1964 AC 289 Shelby Cobra – CSX 2274 – SOLD
Engine: 289 c.i.d. V-8 with dual four-barrel carburetion
Transmission: four- Speed Top Loader
Power output: 271 HP
Suspension: Four wheel independent front and rear transverse-leaf suspension with Push rack and pinion steering
Brakes: four-wheel Girling disc brakes
About our 1964 AC 289 Shelby Cobra - CSX 2274
Although many accessory items from performance to cosmetic were available directly from Shelby, this Shelby Cobra was factory ordered new with the rare dual four-barrel carburetion propelling it to a top speed of over 154 mph, and a quarter mile time of under 13.8 seconds at 112 mph.  The car was invoiced on 12-20-64 with class ‘A’ accessories such as WSW tires, outside rear-view mirror, radio and antenna, soft top with side curtains and the previously mentioned dual four-barrel carburetors.
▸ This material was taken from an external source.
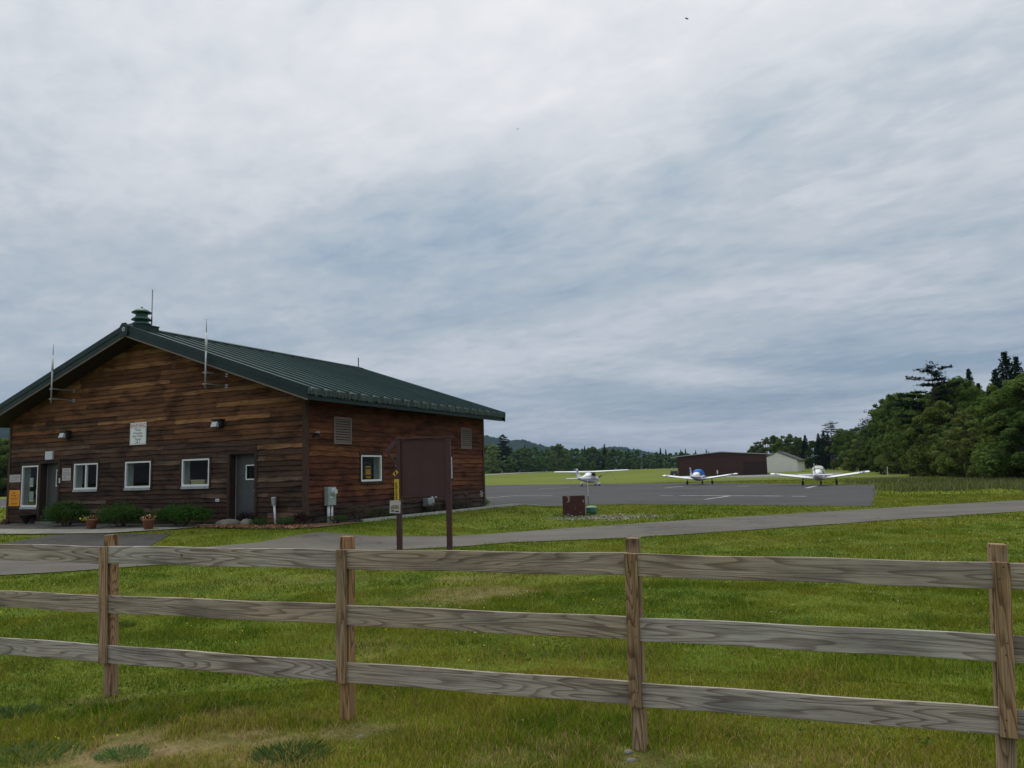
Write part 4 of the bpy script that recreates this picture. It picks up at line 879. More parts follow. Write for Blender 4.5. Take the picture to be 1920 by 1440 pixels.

It invoiced at $5,195.

Forty-five years and some ten owners later,  this Cobra survived unbelievably, probably because it was never put on a race track to compete. This blue and white Shelby has been lovingly cared for which kept it in the preserved condition it is in today. It has had reportedly one repaint from new and the mechanical care it has received has kept it in the perfect ‘survivor’ condition one hopes to find hiding in a barn somewhere lost in time. A real beauty to look at and a dream to drive.


History of the 1964 AC 289 Shelby Cobra - CSX 2274
In October of 1961 AC Cars Ltd. of England was successfully seduced by an idea of Carroll Shelby to co-build a lightweight sports racer with startling performance. After hearing that AC lost its engine supplier Shelby moved forward to broker one of the most important partnerships in sports motoring history. In a deal struck with Ford, a new smaller engine with near the exact weight of the previous AC Ace powerplant was on its way to eager AC Cars Ltd. to build what would become the most iconic of all sports cars, the AC Cobra.

The 289 Cobras were loved for their quick acceleration and nimble handling made possible by the lightweight engine and transverse leaf suspension. Changes for 1964 to the core mechanicals included the significant upgrades of push type rack and pinion steering and Autolite wiring.

When the big 427 V-8 was introduced many expected the little 289 to be left behind, but with increased weight of the 427 big block engine and the need to add coil spring suspension to carry it, handling became an issue. In many cases during competition a win came down to the driver’s ability to navigate the 289 Cobra through the turns where it made up for speed lost on the straight away racing against the mighty 427. In all at 2,026 lb. the 289 Cobras hold up extremely well when pitted against their bigger brothers and all other competition in its class, making it a target on race day as the car to beat. Prices for these coveted machines have risen to well over a hundred times their original invoiced price.